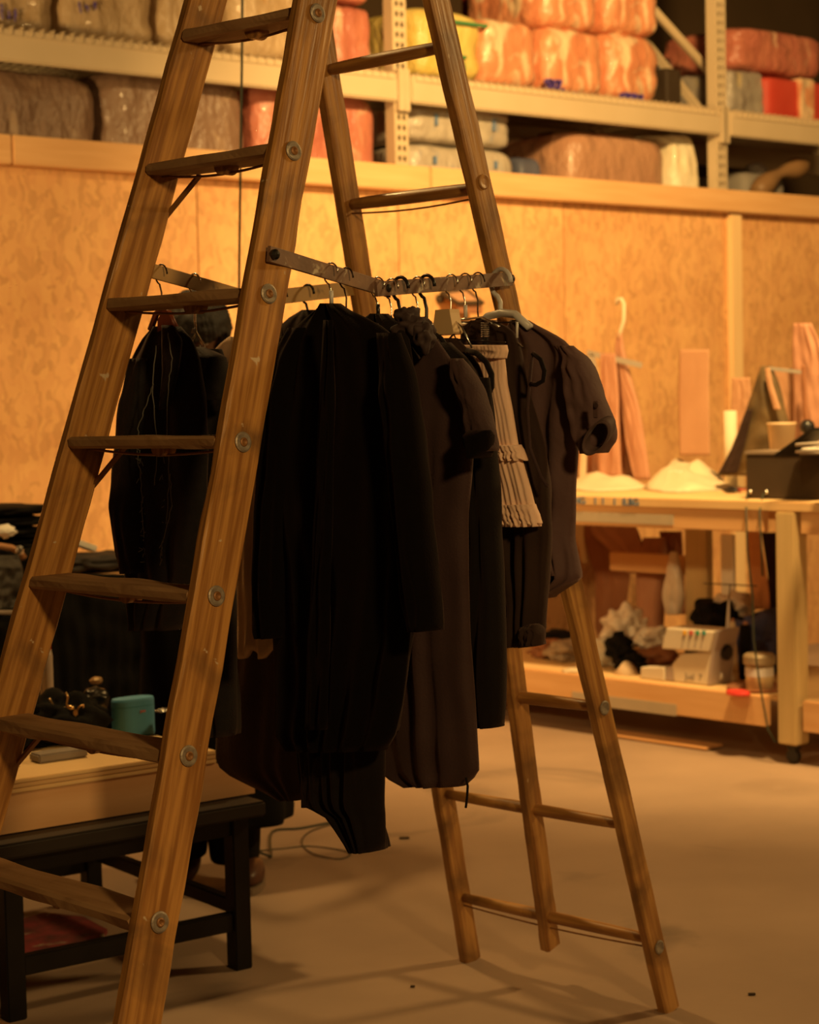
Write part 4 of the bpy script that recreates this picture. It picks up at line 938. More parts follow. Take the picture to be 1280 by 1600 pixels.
# white hook + clothes hanger hook of hide
p = PL(968, 470, BO+BPp*BK, BPp)
o = MB().tube([PL(x, y, BO+BPp*BK, BPp) for x, y in ((963, 476), (965, 468), (971, 467), (975, 475), (975, 500), (970, 516), (968, 528))], .010, 8).build('hanging_hook', CREAM, smooth=True); tag(o, 'pale plastic hook against the board wall holding the pink hide', 'hook')
# framing square
sqp = BO+BPp*(BK-.03)
o = empty('framing_square', PL(922, 552, sqp, BPp), 'grey steel L-shaped square hung left of the pale hook', 'square')
def bar(a, b, w, m, par, nm):
    a, b = PL(*a, sqp, BPp), PL(*b, sqp, BPp); d = (b-a).normalized(); fbox(nm, (a+b)/2, d, BPp, d.cross(BPp), (b-a).length, .004, w, m, par, .001)
SQ = mat('square_steel', (.42, .40, .36), .5, metal=.2)
bar((918, 551), (1003, 571), .028, SQ, o, 'short_arm'); bar((923, 553), (938, 640), .045, SQ, o, 'long_arm')
sqp = BO+BPp*(BK-.26); o = fbox('metal_ruler', (PL(1222, 578, sqp, BPp)), (PL(1245, 580, sqp, BPp)-PL(1200, 577, sqp, BPp)).normalized(), BPp, Z3, .2, .004, .016, SQ, None, .001); tag(o, 'short grey metal ruler hung at the olive jacket collar', 'ruler')
# small tray on the wall seen under the clothes rod
a, b = wall_pt(690, 470, .08), wall_pt(754, 462, .08)
o = empty('wall_tray', wall_pt(722, 466, .05), 'small dark-rimmed tray fixed to the board wall under the clothes rod', 'tray')
mb = MB()
pts = [wall_pt(690, 458, .03), wall_pt(716, 474, .14), wall_pt(754, 473, .14), wall_pt(728, 453, .03), wall_pt(690, 458, .03)]
mb.tube(pts, .012, 6); mb.build('rim', DKBOX, o)
q4 = [p-Z3*.0 for p in pts[:4]]; obj('tray_floor', q4+[p-Z3*.012 for p in q4], [(0, 1, 2, 3), (7, 6, 5, 4), (0, 4, 5, 1), (1, 5, 6, 2), (2, 6, 7, 3), (3, 7, 4, 0)], KRAFT, o)
fbox('tray_front', (wall_pt(733, 482, .12)), WD, WN, Z3, .16, .02, .05, LEATH2, o)
o = MB().lathe(wall_pt(686, 467, 0), [(.022, 0), (.022, .02), (.012, .03)], 14, WD, Z3, WN).build('round_hook', DKBOX); tag(o, 'small dark round knob on the board wall left of the tray', 'knob')

# ---------------- lower shelf things
def SH(x, y): return H(x, y, SZ)
# serger
def mach():
    p = SH(1118, 1086); fx = -BD        # right in the picture
    base = SH(1060, 1078); o = empty('overlock_machine', p, 'cream overlock sewing machine with coloured thread guides on the lower shelf', 'sewing machine')
    s_a, s_b = bs(BF(1056, 1000))[0], bs(BF(1121, 1000))[0]
    t0 = max(.06, bs(p)[1]*0+.07)
    # use the plane just behind the shelf front
    Pq = BO+BPp*t0
    def Q(x, y): q = bs(PL(x, y, Pq, BPp)); return q[0], q[2]
    def prism(name, px, d0, d1, m, par, bev_=0):
        pts = [Q(*p_) for p_ in px]; n = len(pts)
        vs = [BW(s, d0, max(z, SZ+.002)) for s, z in pts]+[BW(s, d1, max(z, SZ+.002)) for s, z in pts]
        fs = [tuple(range(n)), tuple(range(2*n-1, n-1, -1))]+[(i, (i+1) % n, (i+1) % n+n, i+n) for i in range(n)]
        oo = obj(name, vs, fs, m, par); md = oo.modifiers.new('bevel', 'BEVEL'); md.width = .006; md.segments = 2; return oo
    prism('lower_body', [(1053, 1078), (1050, 1038), (1064, 1022), (1112, 1018), (1105, 1085)], t0, t0+.13, MACH, o)
    hd = prism('thread_head', [(1038, 1013), (1046, 980), (1120, 986), (1112, 1018)], t0-.02, t0+.13, MACH, o)
    prism('end_cover', [(1105, 1086), (1112, 1018), (1119, 984), (1124, 985), (1116, 1018), (1110, 1087)], t0-.004, t0+.15, MACHS, o)
    prism('drawer_box', [(1003, 1078), (1003, 1042), (1040, 1042), (1040, 1081)], t0-.01, t0+.05, MACH, o)
    prism('drawer_side', [(1040, 1081), (1040, 1043), (1052, 1040), (1052, 1080)], t0+.0, t0+.04, MACHS, o)
    prism('needle_arm', [(1062, 1030), (1062, 1012), (1072, 1012), (1070, 1032)], t0+.03, t0+.1, DARKM, o)
    for i, (x, c) in enumerate(((1076, (.75, .45, .05)), (1086, (.6, .1, .08)), (1096, (.05, .35, .2)), (1106, (.04, .3, .28)))):
        a, b = Q(x-1, 985), Q(x-6, 1012)
        MB().tube([BW(a[0], t0-.022, a[1]), BW(b[0], t0-.022, b[1])], .0022, 6).build('thread_slot', MACHS, hd)
        MB().bev(BW(a[0], t0-.022, a[1]-.008), BD, BPp, Z3, .008, .004, .010, .002).build('tension_dial', mat('dial_%d' % i, c, .5), hd)
    a = Q(1084, 1058); text('machine_script', 'Jud  7', BW(a[0], t0-.001, a[1]), -BD, Z3, .04, mat('grey_print', (.25, .22, .2), .6), o, .002)
    a = Q(1114, 1022); MB().lathe(BW(a[0]-.004, t0+.08, a[1]), [(.034, 0), (.034, .016), (.024, .02)], 20, BPp, Z3, -BD).build('hand_wheel', DARKM, o)
    a = Q(1108, 1058); blob('lever', BW(a[0]-.008, t0+.07, a[1]), (.012, .01, .02), WHTP, o, 0, 2)
    a, b = Q(1119, 985), Q(1121, 940); MB().tube([BW(a[0], t0+.08, a[1]-.02), BW(b[0], t0+.08, b[1])], .007, 8, [.010, .004]).build('thread_mast', WHTP, o)
    a, b = Q(1082, 914), Q(1165, 918); MB().tube([BW(a[0], t0+.08, a[1]), BW(b[0], t0+.08, b[1])], .003, 6).tube([BW(Q(1121, 940)[0], t0+.08, Q(1121, 940)[1]), BW(Q(1123, 916)[0], t0+.08, Q(1123, 916)[1])], .003, 6).build('thread_guide', DARKM, o)
    return t0, Q
t0, Q = mach()
def cone(x, ytop, ybot, r, m, label, t=.30, tip=.5):
    p = PL(x, ybot, BO+BPp*t, BPp); zt = PL(x, ytop, BO+BPp*t, BPp).z
    q = V((p.x, p.y, SZ)); z0 = max(p.z-SZ, .0)
    o = empty('thread_cone', q, label, 'thread cone')
    MB().lathe(q, [(r*1.15, 0), (r*1.15, z0*.5+.004), (r, z0+.004), (r*tip, zt-SZ), (r*tip*.6, zt-SZ+.006)], 20).build('thread', m, o, smooth=True)
    MB().lathe(q+Z3*(zt-SZ+.004), [(r*.35, 0), (r*.3, .014)], 12).build('cone_tip', LEATH, o)
cone(1146, 973, 1060, .024, CREAM, 'cream thread cone behind the overlock machine', .27)
cone(1166, 978, 1060, .030, BLKCL, 'black thread cone with a pink tip right of the cream one', .33, .8)
p = BW(bs(PL(1187, 1060, BO+BPp*.10, BPp))[0], .10, SZ); o = empty('glass_jar', p, 'stubby glass jar with a wide lid near the bench leg', 'jar')
jw = .058; jh = Q(1187, 1040)[1]-SZ-.0
MB().lathe(p, [(jw, 0), (jw, jh*.8), (jw*.92, jh)], 24).build('jar_body', GLASSY, o, smooth=True)
MB().lathe(p+Z3*jh, [(jw*1.1, 0), (jw*1.15, .008), (jw*1.15, .035), (jw*1.0, .045)], 24).build('lid', mat('jar_lid', (.30, .23, .14), .5), o)
MB().lathe(p+Z3*jh*.58, [(jw*1.02, 0), (jw*1.02, .035)], 24).build('white_band', WHTP, o)
o = MB().lathe(SH(1142, 1088)+BPp*.05, [(.052, 0), (.056, .006), (.052, .018)], 24, BD, BPp*.7, Z3).build('red_tin', REDP); tag(o, 'flat red disc lying in front of the machine on the shelf edge', 'tin')
o = MB().lathe(BW(bs(PL(1186, 1060, BO+BPp*.135, BPp))[0], .135, SZ-.012), [(.12, 0), (.135, .012), (.128, .014), (.1, .006)], 28).build('round_tray', LEATH2); tag(o, 'shallow round brown tray under the glass jar', 'tray'); 
o.location.z += .012
def heap(name, x0, x1, y0, y1, t, m, label, cat, wob=.3, dep=.1, parent=None):
    a, b = PL(x0, (y0+y1)/2, BO+BPp*t, BPp), PL(x1, (y0+y1)/2, BO+BPp*t, BPp); zt = PL((x0+x1)/2, y0, BO+BPp*t, BPp).z; zb = max(SZ, PL((x0+x1)/2, y1, BO+BPp*t, BPp).z)
    c = (a+b)/2; c.z = (zt+zb)/2
    if wob > .2 and zb <= SZ+.03: c.z = zb+(zt-zb)*.45
    o = blob(name, c, ((b-a).length/2, dep, (zt-zb)/2), m, parent, wob, 4, 2.2, flat=zb-c.z, ax=-BD, ay=BPp)
    if parent is None: tag(o, label, cat)
    return o
heap('navy_bundle', 1158, 1226, 950, 1082, .55, NAVY, 'navy blue crumpled cloth bundle behind the glass jar', 'cloth', dep=.16)
heap('black_bundle', 1096, 1160, 935, 1000, .6, BLKCL, 'black cloth bundle heaped behind the sewing machine', 'cloth', dep=.14)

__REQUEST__
Extract every line containing the string "picture" from the material.

__EXERCISE OUTPUT__
Write part 4 of the bpy script that recreates this picture. It picks up at line 938. More parts follow. Take the picture to be 1280 by 1600 pixels.
    p = SH(1118, 1086); fx = -BD        # right in the picture